Spending so many hours with a book is one of the reasons I like to add a little humor to my work. I have to for my own sanity. Don’t look to me to write anything dark and angst-y. Not that there’s anything wrong with that kind of book, it’s just that can’t seem to do dark. Maybe because I’d rather laugh than cry. (Unless there’s a wedding.) Although after reading the same passages four or five times I’m never sure anymore if it’s really as amusing as I first thought it was. That’s why I’m always glad to hear readers say they laughed out loud at a particular line of dialogue or a scene.

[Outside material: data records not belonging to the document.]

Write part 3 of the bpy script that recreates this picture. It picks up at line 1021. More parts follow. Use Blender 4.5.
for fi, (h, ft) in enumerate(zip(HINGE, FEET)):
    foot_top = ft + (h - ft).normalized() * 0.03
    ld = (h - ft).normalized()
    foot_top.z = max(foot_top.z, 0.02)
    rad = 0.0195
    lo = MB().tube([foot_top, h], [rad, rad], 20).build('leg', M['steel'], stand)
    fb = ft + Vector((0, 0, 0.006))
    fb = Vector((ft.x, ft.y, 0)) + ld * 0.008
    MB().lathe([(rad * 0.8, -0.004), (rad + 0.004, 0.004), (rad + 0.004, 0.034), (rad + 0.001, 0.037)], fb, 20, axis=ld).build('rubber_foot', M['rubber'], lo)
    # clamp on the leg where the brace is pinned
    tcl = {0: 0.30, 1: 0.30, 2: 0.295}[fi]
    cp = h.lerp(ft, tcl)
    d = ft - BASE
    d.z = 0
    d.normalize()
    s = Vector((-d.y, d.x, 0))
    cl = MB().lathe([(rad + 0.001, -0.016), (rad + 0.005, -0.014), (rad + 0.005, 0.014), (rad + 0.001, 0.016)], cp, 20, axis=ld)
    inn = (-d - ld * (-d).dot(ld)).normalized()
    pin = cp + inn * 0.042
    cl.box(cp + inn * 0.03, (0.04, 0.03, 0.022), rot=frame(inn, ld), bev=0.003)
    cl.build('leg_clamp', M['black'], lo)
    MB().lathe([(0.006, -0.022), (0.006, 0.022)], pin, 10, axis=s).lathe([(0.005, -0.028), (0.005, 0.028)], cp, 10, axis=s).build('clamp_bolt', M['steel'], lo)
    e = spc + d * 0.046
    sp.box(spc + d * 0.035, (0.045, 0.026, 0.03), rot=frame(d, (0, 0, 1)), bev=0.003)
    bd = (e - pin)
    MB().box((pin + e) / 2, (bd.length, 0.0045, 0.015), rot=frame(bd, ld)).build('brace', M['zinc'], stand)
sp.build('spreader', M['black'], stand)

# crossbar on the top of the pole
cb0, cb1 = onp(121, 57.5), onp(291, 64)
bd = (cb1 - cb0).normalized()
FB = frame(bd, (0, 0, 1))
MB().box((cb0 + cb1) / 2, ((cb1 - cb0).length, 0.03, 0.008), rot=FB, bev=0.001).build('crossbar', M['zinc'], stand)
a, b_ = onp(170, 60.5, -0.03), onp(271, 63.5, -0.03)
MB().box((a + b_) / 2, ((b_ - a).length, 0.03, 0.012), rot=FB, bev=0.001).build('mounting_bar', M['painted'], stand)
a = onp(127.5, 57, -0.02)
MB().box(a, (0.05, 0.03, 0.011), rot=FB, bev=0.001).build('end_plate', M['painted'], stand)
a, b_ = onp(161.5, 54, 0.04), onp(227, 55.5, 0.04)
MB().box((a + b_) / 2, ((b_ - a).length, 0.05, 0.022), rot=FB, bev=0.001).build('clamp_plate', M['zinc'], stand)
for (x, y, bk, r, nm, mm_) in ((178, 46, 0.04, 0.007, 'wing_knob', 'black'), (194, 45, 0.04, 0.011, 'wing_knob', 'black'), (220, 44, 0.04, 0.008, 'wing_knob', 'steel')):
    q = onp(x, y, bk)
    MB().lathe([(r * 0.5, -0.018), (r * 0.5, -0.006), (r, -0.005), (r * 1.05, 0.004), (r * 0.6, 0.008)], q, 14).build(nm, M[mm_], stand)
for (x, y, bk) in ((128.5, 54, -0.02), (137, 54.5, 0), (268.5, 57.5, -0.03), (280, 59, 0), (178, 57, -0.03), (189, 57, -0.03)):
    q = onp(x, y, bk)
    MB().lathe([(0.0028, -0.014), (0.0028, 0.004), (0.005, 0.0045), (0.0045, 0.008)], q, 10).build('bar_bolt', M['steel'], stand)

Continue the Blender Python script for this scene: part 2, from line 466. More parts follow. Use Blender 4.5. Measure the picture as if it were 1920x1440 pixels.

In my latest release What Would Jane Austen Do? I sent a modern heroine back in time to 1814 to meet the real Jane Austen. Eleanor has to cope with Regency society, lack of plumbing, and corsets, all without chocolate. She also attends a ball, prevents a duel, helps solve a mystery for two ghosts, and meets the sexy rake, Lord Shermont. I hope it’s as fun to read as it was to write.

Whatever type of books you like, happy reading,
Laurie Brown


Book Maniac said...

I definitely appreciate the effort that goes into writing. I know that I am not a writer and will never be one. I am just a person who enjoys good books. And I realize that sometimes even if a book isn't for me - doesn't mean it isn't for someone else out there. So either way you have to give credit to the writers!

Gaby317 said...

It's always great to hear from the author and learn about her writing process. Thanks!